Rabbi Derek Leman's new book, Yeshua, Our Atonement, arrived last week. I have been able to read several chapters, and like everything he does, it is awesome. Derek has a skill at popularizing scholarship in an insightful, yet readable, way. Go to derekleman.com for more information on this and his other books.
One thing he shares is his own journey of deepening understanding. It is true of us all. We have a chance to factor in new information and test out our assumptions. What I also know is, in spite of contrary evidence, we tend to hold onto our assumptions. It is probably the nature of things.
I am re-reading The Fourth Turning. I am in the section about personality types. I have long been interested in such things, being a big fan of Please Understand Me II (as well as the previous book by the same title without the "II"). I notice that my personality type is interested in personality type. It all fits...
At Youth Villages we had social styles training. The four basic groupings were Driver, Analytical, Amiable, and Expressive. Four basic groupings of human beings. The four come from the combination of two pairs. Do you tell people or ask people? Do you focus on people or are you focused on results? Like all simplifications it is simplified, but there is a core truth available as well. Face it, while we are all different, we also have many commonalities.
There are any number of "pairs" which we can use to discuss people. Many an old joke begins with the words "there are two kind of people in the world..." And part of the humor is based on the truth of it. One of the places where those binary divisions occur is in religion. A fundamental one, for Judaeo-Christian believers has to do with the status of the Jews. The problem (dilemma, bone of contention) is the statement: The Jews are the Chosen People. In my seminary days this was called "the scandal of particularity." In other words, most of us get skittish when God is identified with a specific choice (as opposed to generalities). The concept of a "chosen" people is hard for Americans to accept. We like "everyone" language so we say, "the Jews are chosen, but so is everyone else." Americans tend to redefine terms to make things fit in an inclusive blanket. In reaction to that, there is an exclusivist party which embraces the opposite stand. Now most of the latter group would also think that "The Chosen People" i.e. Jews have been replaced. But the replacement group (Christians, as specifically defined by the person advocating the position) is every bit as chosen (many like the word "election" meaning pre-ordained, chosen before time, decided on long ago before things got started). It is rare that believers in a "chosen" group do not also include themselves as "the chosen."
One common assumption is the idea that the Jews (Chosen People) have a special place in God's economy of salvation (fancy way of saying, "the way God sets things right"). This special status is generally understood as privilege. Now some of that comes from the (American) cultural inclination to see things in terms of class warfare. Privelege is in the eye of the beholder (listen to how the upper and lower classes, or their political advocates, talk about each other). In fact, assumptions are a direct result of "the eye of the beholder." Our lenses through which we see the world is a function of assumptions.

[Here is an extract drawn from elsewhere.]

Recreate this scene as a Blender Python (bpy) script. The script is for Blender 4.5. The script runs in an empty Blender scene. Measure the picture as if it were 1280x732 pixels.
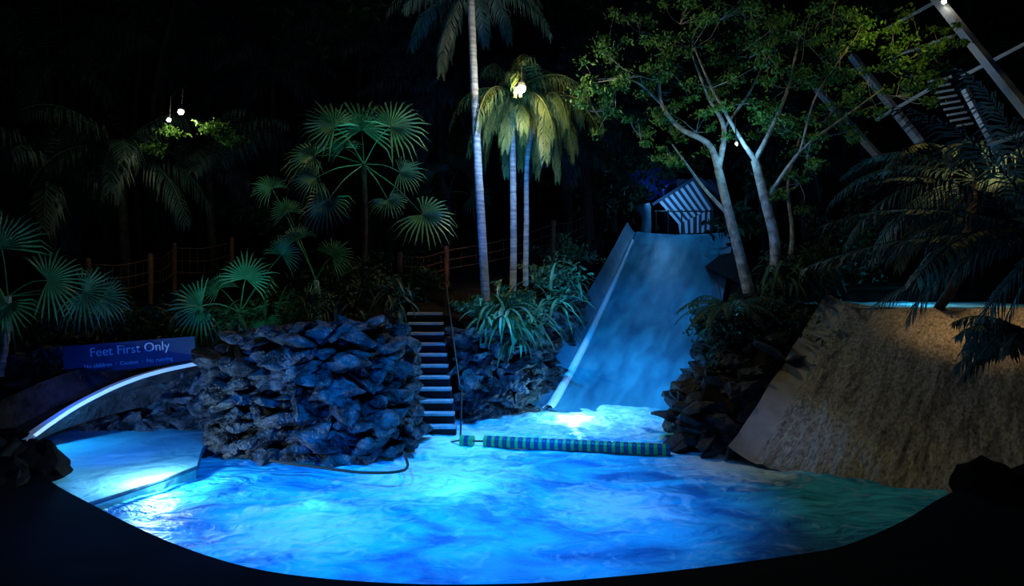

It is with all this in mind that I stumbled across Numbers 15:13ff. Although I know better, I am still surprised by the instances in the Ancient Covenant Text of the Jews which do not neatly fit into a two tiered universe (us and them). A brief quotation, as regards sacrifice. "As you (Jew) will do so he (alien) shall do. You, congregation (God's people), and the resident alien have one law, an eternal law, through your generations: It will be the same for you and for the alien in front of YHWH. You and the aline who resides with you shall have one instruction and one judgment. [TORAH, translated and commentary by Richard Friedman] Friedman's comment, "Israelites are no priveleged over anyone else.]
The Jews are chosen, indeed, but chosen to mission. As Jesus told them (He spoke to Jews, remember?) "You are the light of the world." That missionary work, to be God's light is fundamental to identity. As such, being chosen is chosen for mission, not status. Jesus makes clear that the servant status of Chosen Ones is not privelege it is self gift.
Unfortunately, there are two kind of people in the world, the ones who think we are chosen for honor and privelege and the ones who think we are chosen to loving service. The question, which one are you (am I)?
Ah ha!! The problem isn't that there are, clearly, two kinds of people in the world. The problem is that we all say "I'm glad I'm not your kind of people."